If I could just make a writing suggestion -
"Charlotte wrapped her old house robe over her nightgown. She passed a towel through her damp hair, dried her hands and placed her ancient silver cross in the jewellery case. Charlotte studied her reflection for a while and ran a hand through her slightly greying hair. She followed this pattern each night, not for the fear of misplacing anything, but she enjoyed the routine of a comfortable lifestyle."

I feel like that so much of that paragraph was unncessary. Not in the sense that it was pointless, just that you wrote more than you had to. It wasn't essential for the reader to konw that she towel dried her hair, and then dried her hands, and then put the cross in the jewelry case.
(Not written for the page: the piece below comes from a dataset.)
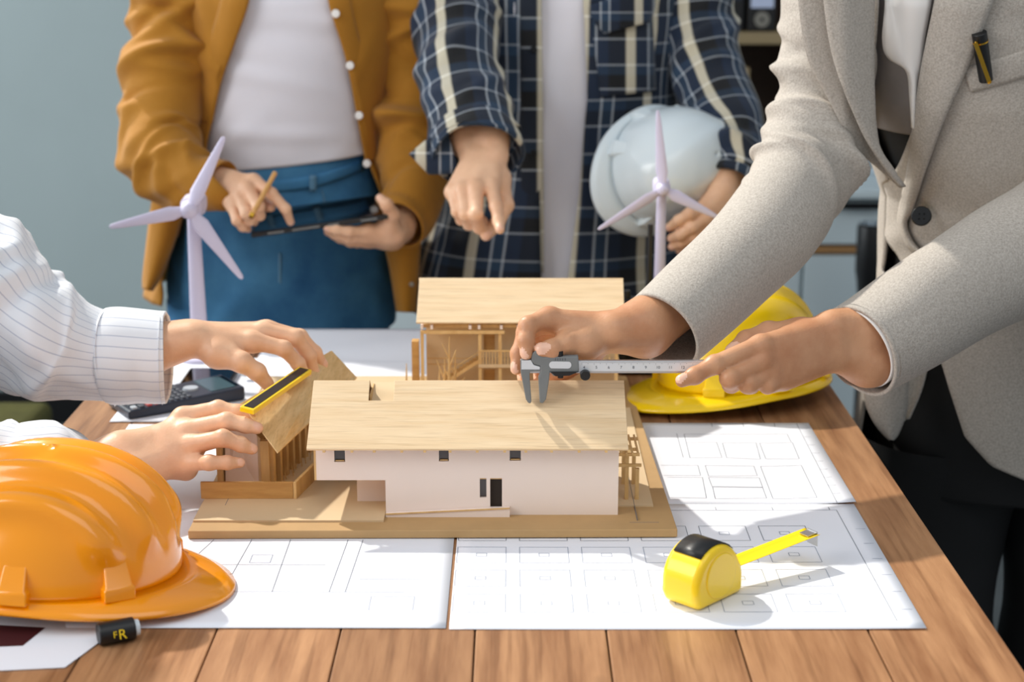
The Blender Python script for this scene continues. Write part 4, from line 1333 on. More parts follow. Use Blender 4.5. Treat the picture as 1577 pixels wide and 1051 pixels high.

I think it would've better if you simply rephrased it as something along the lines of "Every night, Charlotte went through the same routine. She would towel-dry her hair, carefully put away her cross, and then went through the daunting task of studying her aging face in the mirror. It was a very unnecessary and pointless routine, yet she enjoyed it nevertheless."

I'm not saying it has to be exactly like that, but I hope you get the idea of summarizing the activities AROUND, the point of the paragraph.

Again, I do see potential in this story! I think it's important for you to organize this better and really figure out where you want this story to go before you plot things out.